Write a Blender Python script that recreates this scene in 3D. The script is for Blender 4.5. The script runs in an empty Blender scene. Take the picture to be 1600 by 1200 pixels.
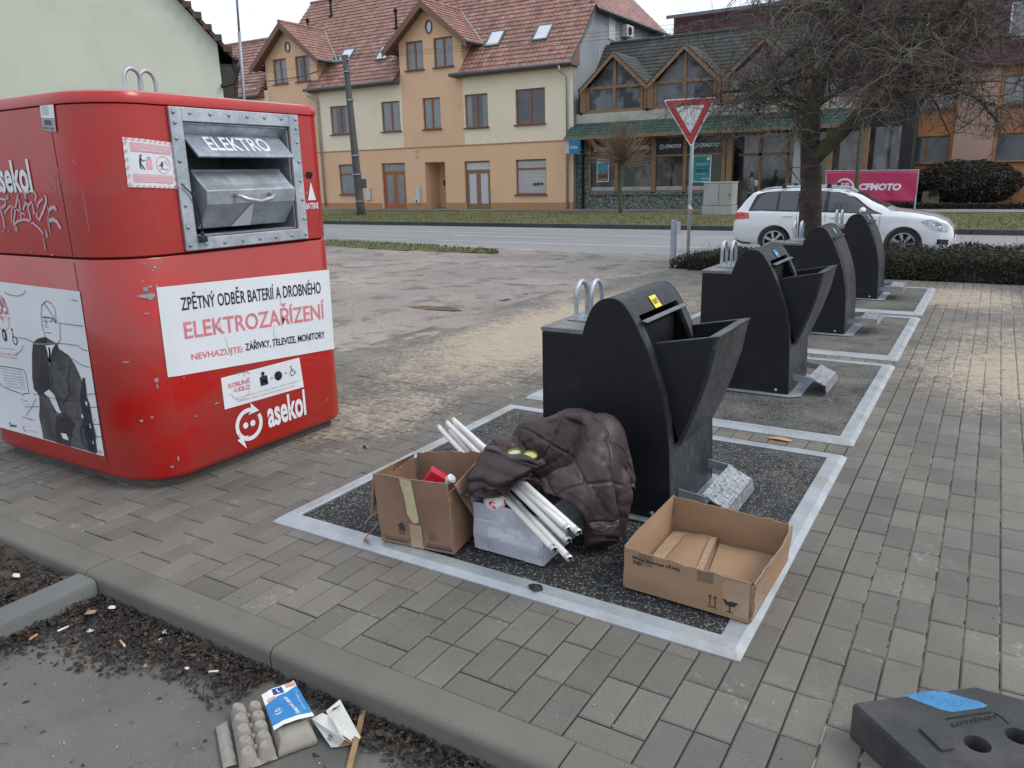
import bpy, bmesh, math, random
from mathutils import Vector, Matrix, noise
R = math.radians
scene = bpy.context.scene
COL = scene.collection
rnd = random.Random(7)

# ------------------------------------------------------------------ camera
F_PX = 1204.3; PITCH = 0.2635; ROLL = 0.0230; YAW = 0.5545     # solved from the paved pads
CAM = Vector((0.5075, -2.0895, 1.45))
_fw = Vector((-math.sin(YAW), math.cos(YAW), 0)) ; _rt = Vector((math.cos(YAW), math.sin(YAW), 0))
fwd = _fw*math.cos(PITCH) - Vector((0, 0, 1))*math.sin(PITCH)
dwn = -_fw*math.sin(PITCH) - Vector((0, 0, 1))*math.cos(PITCH)
cr = _rt*math.cos(ROLL) + dwn*math.sin(ROLL)
cd = -_rt*math.sin(ROLL) + dwn*math.cos(ROLL)
cam_d = bpy.data.cameras.new('camera'); cam = bpy.data.objects.new('camera', cam_d); COL.objects.link(cam)
cam.matrix_world = Matrix(((cr.x, -cd.x, -fwd.x, CAM.x), (cr.y, -cd.y, -fwd.y, CAM.y), (cr.z, -cd.z, -fwd.z, CAM.z), (0, 0, 0, 1)))
cam_d.sensor_width = 36; cam_d.lens = 36*F_PX/1600; cam_d.clip_start = 0.05; cam_d.clip_end = 2000
scene.camera = cam

def pix(x, y, X=None, Y=None, Z=None):
    """point of the photograph (1600x1200) carried onto a real plane of the scene"""
    d = cr*((x-800)/F_PX) + cd*((y-600)/F_PX) + fwd
    if X is not None: t = (X-CAM.x)/d.x
    elif Y is not None: t = (Y-CAM.y)/d.y
    else: t = (Z-CAM.z)/d.z
    return CAM + d*t

# ------------------------------------------------------------------ light: bright overcast morning
SUN_EL, SUN_AZ = 48, 75          # sun behind cloud, from the right and slightly behind the bins
world = bpy.data.worlds.new('World'); scene.world = world; world.use_nodes = True
nt = world.node_tree; bg = nt.nodes['Background']
sky = nt.nodes.new('ShaderNodeTexSky'); sky.sky_type = 'NISHITA'; sky.sun_disc = False
sky.sun_elevation = R(SUN_EL); sky.sun_rotation = R(SUN_AZ); sky.air_density = 1.0; sky.dust_density = 4.0
mx = nt.nodes.new('ShaderNodeMixRGB'); mx.inputs[0].default_value = 0.82
mx.inputs[2].default_value = (9.0, 9.8, 11.1, 1)               # the cloud deck
nt.links.new(sky.outputs[0], mx.inputs[1]); nt.links.new(mx.outputs[0], bg.inputs[0]); bg.inputs[1].default_value = 0.11
sun_d = bpy.data.lights.new('sun', 'SUN'); sun = bpy.data.objects.new('sun', sun_d); COL.objects.link(sun)
sun_d.energy = 1.35; sun_d.angle = R(22); sun_d.color = (1, 0.96, 0.9)
sd = Vector((math.sin(R(SUN_AZ))*math.cos(R(SUN_EL)), math.cos(R(SUN_AZ))*math.cos(R(SUN_EL)), math.sin(R(SUN_EL))))
sun.rotation_euler = sd.to_track_quat('Z', 'Y').to_euler()
scene.view_settings.view_transform = 'Standard'; scene.view_settings.look = 'None'
scene.view_settings.gamma = 1; scene.view_settings.use_curve_mapping = False
scene.view_settings.exposure = 0.22
scene.cycles.use_denoising = True; scene.cycles.max_bounces = 6

# ------------------------------------------------------------------ materials
MATS = {}
def mk(name, c1, c2=None, scale=3.0, rough=0.7, bump=0.0, bscale=60, metal=0.0, fine=0.0, fscale=120, thr=(0.35, 0.65),
       island=0.0, coat=0.0, spec=0.5, c3=None, c3scale=5, c3thr=(0.6, 0.7), trans=0, bdist=0.002, stretch=None, rv=0.0):
    m = bpy.data.materials.new(name); m.use_nodes = True; n = m.node_tree; b = n.nodes['Principled BSDF']
    N, L = n.nodes.new, n.links.new
    tc = N('ShaderNodeTexCoord'); vec = tc.outputs['Object']
    if stretch:
        mp = N('ShaderNodeMapping'); mp.inputs['Scale'].default_value = stretch; L(vec, mp.inputs[0]); vec = mp.outputs[0]
    def nz(s, det=4, ro=0.6):
        q = N('ShaderNodeTexNoise'); q.inputs['Scale'].default_value = s; q.inputs['Detail'].default_value = det
        q.inputs['Roughness'].default_value = ro; L(vec, q.inputs['Vector']); return q.outputs['Fac']
    def ramp(src, a, bb):
        q = N('ShaderNodeMapRange'); q.inputs[1].default_value = a; q.inputs[2].default_value = bb; L(src, q.inputs[0]); return q.outputs[0]
    def mix(f, a, bb, mode='MIX'):
        q = N('ShaderNodeMixRGB'); q.blend_type = mode
        for i, s in ((0, f), (1, a), (2, bb)):
            if hasattr(s, 'links'): L(s, q.inputs[i])
            else: q.inputs[i].default_value = s if i == 0 else (*s, 1)
        return q.outputs[0]
    base = None
    if c2: base = mix(ramp(nz(scale), *thr), c1, c2)
    if c3: base = mix(ramp(nz(c3scale, 6), *c3thr), base if base else c1, c3)
    if fine:
        g = ramp(nz(fscale, 2), 0.3, 0.7)
        q = N('ShaderNodeMapRange'); q.inputs[3].default_value = 1-fine; q.inputs[4].default_value = 1+fine; L(g, q.inputs[0])
        base = mix(1.0, base if base else c1, q.outputs[0], 'MULTIPLY')
    if island:
        ge = N('ShaderNodeNewGeometry'); q = N('ShaderNodeMapRange'); q.inputs[3].default_value = 1-island; q.inputs[4].default_value = 1+island
        L(ge.outputs['Random Per Island'], q.inputs[0]); base = mix(1.0, base if base else c1, q.outputs[0], 'MULTIPLY')
    if base: L(base, b.inputs['Base Color'])
    else: b.inputs['Base Color'].default_value = (*c1, 1)
    b.inputs['Roughness'].default_value = rough; b.inputs['Metallic'].default_value = metal
    if rv:
        q = N('ShaderNodeMapRange'); q.inputs[3].default_value = max(0.02, rough-rv); q.inputs[4].default_value = min(1, rough+rv)
        L(ramp(nz(scale*1.7), .3, .7), q.inputs[0]); L(q.outputs[0], b.inputs['Roughness'])
    b.inputs['Specular IOR Level'].default_value = spec; b.inputs['Coat Weight'].default_value = coat
    if trans: b.inputs['Transmission Weight'].default_value = trans
    if bump:
        q = N('ShaderNodeBump'); q.inputs['Strength'].default_value = bump; q.inputs['Distance'].default_value = bdist
        L(nz(bscale, 5), q.inputs['Height']); L(q.outputs[0], b.inputs['Normal'])
    MATS[name] = m; m['_b'] = 1
    return m
def multi(name, stops, scale, rough=.8, bump=0, vor=False):
    """colour picked per island (or per noise) out of a list: leaves, litter"""
    m = bpy.data.materials.new(name); m.use_nodes = True; n = m.node_tree; b = n.nodes['Principled BSDF']
    ge = n.nodes.new('ShaderNodeNewGeometry'); r = n.nodes.new('ShaderNodeValToRGB'); r.color_ramp.interpolation = 'CONSTANT'
    el = r.color_ramp.elements
    for i, c in enumerate(stops):
        e = el[i] if i < 2 else el.new(i/len(stops))
        e.position = i/len(stops); e.color = (*c, 1)
    n.links.new(ge.outputs['Random Per Island'], r.inputs[0]); n.links.new(r.outputs[0], b.inputs['Base Color'])
    b.inputs['Roughness'].default_value = rough
    return m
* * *
| TASK DESCRIPTION |
In the listing, find each line with the string "scene" and copy it.

| RESULT OF THIS EXERCISE |
Write a Blender Python script that recreates this scene in 3D. The script is for Blender 4.5. The script runs in an empty Blender scene. Take the picture to be 1600 by 1200 pixels.
scene = bpy.context.scene
COL = scene.collection
scene.camera = cam
    """point of the photograph (1600x1200) carried onto a real plane of the scene"""
world = bpy.data.worlds.new('World'); scene.world = world; world.use_nodes = True
scene.view_settings.view_transform = 'Standard'; scene.view_settings.look = 'None'
scene.view_settings.gamma = 1; scene.view_settings.use_curve_mapping = False
scene.view_settings.exposure = 0.22
scene.cycles.use_denoising = True; scene.cycles.max_bounces = 6